Vorbereitet hatten sich auch die Bürgerrechtler in Leipzig. Sie hatten in der Nacht zuvor Unmengen an Flugblättern gedruckt mit der Losung: Keine Gewalt. Vor der Nikolaikirche in Leipzig versammelten sich am Nachmittag immer mehr Menschen zum Friedensgottesdienst. Aufgrund des großen Andrangs gab es auch in der Thomaskirche und in der Probsteikirche Gottesdienste. In den Kirchen wird an diesem Tag ein Aufruf zur Gewaltlosigkeit verlesen. Es sind Zehntausende, die sich nach den Andachten vor den Kirchen zusammen finden.
Mehr als 70.000 Menschen demonstrierten am 9. Oktober 1989 in der Innenstadt. Es war der größte öffentliche Protest in der DDR seit dem 17. Juni 1953. Stasi- und SED-Führung in Leipzig hielten sich zurück. In den Machtzentralen in Ostberlin war an diesem Tag niemand zu erreichen. Gegen 20.30 Uhr löste sich die Demonstration in Leipzig auf.

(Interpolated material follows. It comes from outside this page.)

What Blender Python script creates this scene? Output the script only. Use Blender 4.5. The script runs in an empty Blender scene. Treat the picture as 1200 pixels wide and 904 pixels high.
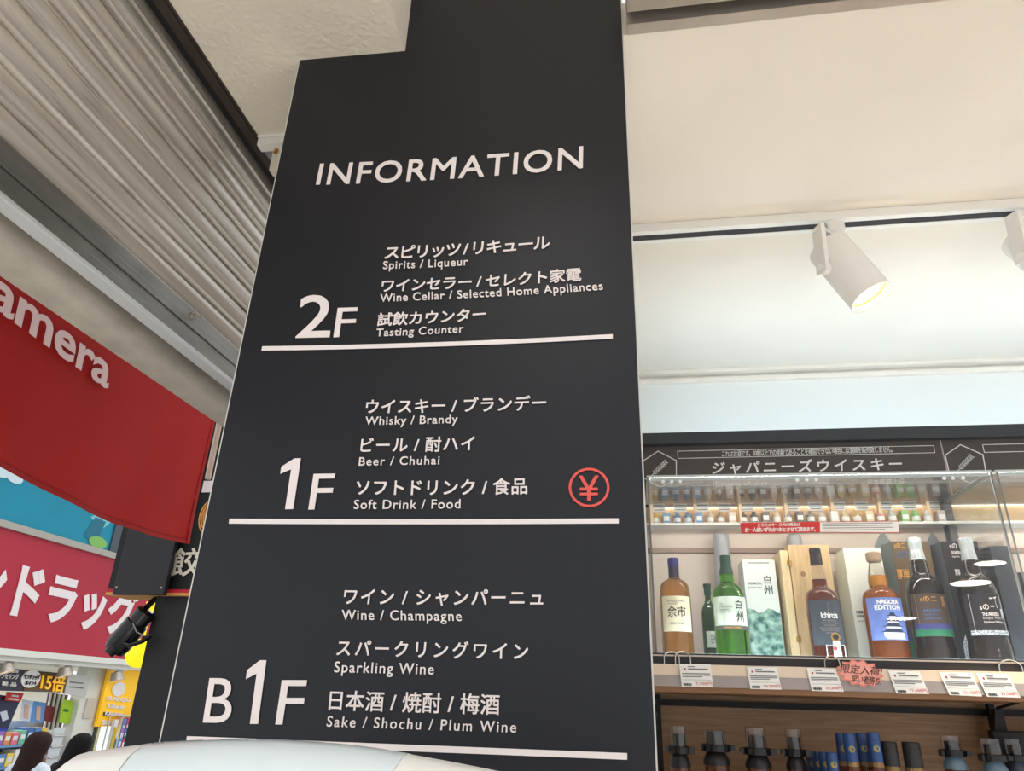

Marianne Birthler sieht im 9. Oktober 1989 den wahren Jahrestag der Friedlichen Revolution. Nicht der Mauerfall brachte den Menschen in der DDR die Freiheit. Im Gegenteil: Der Fall der Mauer wurde erst möglich, nachdem die Bürgerinnen und Bürger sich ihre Freiheit gewaltfrei erkämpft hatten.